In your case you just need mcp of one UI

Having re-read your last post I think I misunderstood your diagram.

It looks to me that same edge is ok. The issue of slack being more than half period is ok for DDR.

Hi kaz. I couldn't do any test yesterday. But I still don't understand if it's correct to have a slack time greater than half a period in the DDR case.

I think the data valid window to sample the data should be less than half a period because if not I might be sampling data with the incorrect edge.

I will be simplifying the interface to analyze an SDR transfer case to see if and understand the results I get.

Thanks a lot.

I strongly believe it is possible for DDR slacks to be reported more than half period (UI) for either setup or hold and that is direct outcome of setting false paths between unrelated edges.

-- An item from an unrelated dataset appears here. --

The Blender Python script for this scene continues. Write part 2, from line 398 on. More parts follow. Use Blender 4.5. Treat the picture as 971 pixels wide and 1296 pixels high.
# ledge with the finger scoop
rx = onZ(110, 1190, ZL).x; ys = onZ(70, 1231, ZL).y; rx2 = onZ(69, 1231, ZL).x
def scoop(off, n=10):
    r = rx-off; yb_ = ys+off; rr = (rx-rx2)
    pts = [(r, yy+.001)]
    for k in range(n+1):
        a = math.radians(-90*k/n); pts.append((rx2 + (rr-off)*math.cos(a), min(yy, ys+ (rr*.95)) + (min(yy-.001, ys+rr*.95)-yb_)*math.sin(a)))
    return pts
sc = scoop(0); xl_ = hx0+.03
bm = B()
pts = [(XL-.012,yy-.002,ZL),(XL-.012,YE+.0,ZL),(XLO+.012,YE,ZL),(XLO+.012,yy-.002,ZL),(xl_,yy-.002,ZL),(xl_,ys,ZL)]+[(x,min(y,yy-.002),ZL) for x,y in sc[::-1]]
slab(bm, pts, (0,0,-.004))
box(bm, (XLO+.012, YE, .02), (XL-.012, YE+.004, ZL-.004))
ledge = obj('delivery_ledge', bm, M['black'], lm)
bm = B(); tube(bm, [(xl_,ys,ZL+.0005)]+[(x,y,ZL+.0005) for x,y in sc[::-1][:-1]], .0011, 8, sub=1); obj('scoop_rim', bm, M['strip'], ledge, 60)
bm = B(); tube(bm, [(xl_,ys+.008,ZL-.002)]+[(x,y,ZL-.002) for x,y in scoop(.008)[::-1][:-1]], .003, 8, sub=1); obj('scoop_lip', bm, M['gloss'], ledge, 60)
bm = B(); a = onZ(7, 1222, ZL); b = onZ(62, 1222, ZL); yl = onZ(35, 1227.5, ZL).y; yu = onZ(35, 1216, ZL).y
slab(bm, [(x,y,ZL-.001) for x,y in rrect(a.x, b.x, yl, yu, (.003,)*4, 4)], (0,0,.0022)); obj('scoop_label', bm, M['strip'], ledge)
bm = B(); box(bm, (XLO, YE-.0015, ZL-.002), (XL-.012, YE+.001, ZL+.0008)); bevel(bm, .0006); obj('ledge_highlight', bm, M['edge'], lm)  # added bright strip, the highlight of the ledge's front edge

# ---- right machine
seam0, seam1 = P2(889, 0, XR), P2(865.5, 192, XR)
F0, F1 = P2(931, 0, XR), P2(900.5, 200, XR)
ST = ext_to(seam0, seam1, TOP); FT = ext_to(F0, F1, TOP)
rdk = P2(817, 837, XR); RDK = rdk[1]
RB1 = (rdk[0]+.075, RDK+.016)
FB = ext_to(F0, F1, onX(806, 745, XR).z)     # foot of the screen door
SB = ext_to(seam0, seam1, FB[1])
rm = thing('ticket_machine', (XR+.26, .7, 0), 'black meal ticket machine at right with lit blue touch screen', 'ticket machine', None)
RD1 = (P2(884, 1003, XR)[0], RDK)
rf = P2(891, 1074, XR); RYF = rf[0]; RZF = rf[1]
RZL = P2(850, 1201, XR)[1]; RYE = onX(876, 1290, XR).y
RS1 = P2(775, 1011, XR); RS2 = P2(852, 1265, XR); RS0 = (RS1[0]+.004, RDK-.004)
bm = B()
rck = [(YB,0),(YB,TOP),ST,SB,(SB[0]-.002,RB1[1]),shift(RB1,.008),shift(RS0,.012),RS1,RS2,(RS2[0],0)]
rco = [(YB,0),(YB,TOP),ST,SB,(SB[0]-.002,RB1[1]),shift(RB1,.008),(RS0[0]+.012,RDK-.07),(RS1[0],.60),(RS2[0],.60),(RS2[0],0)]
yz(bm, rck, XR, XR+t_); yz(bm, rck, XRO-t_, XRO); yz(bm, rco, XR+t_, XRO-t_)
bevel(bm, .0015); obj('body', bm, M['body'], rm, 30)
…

You should not think of DDR clock as equivalent to SDR at double rate clock in which case it is not possible. The DDR will have two registers to de-interleave data and so changes are ignored by one edge or the other.

Regarding same edge Vs opposite edge latching, you are free to try either and see which one passes. Once you choose one case then your design must be aware of it. Remember a stream of Hdata => Ldata if sampled on same edge will retain the sequence and if you decide on opposite edge transfers then the sequence becomes Ldata => Hdata and as long as you interleave/deinterleave back correctly then it should work.

If you don't set false paths on irrelevant edges then slack must be less than UI and this is unrealistically too restrictive.

Hi Rysc, (and Hi to Everybody else)

thanks for writing the TimeQuest User Guide. It is a great help.

I have a question about the set_clock_groups:

1) What if I put clocks asynchronous which are synchronous to each other?

2) Are there clocks that come from different sources which should not put asynchronous?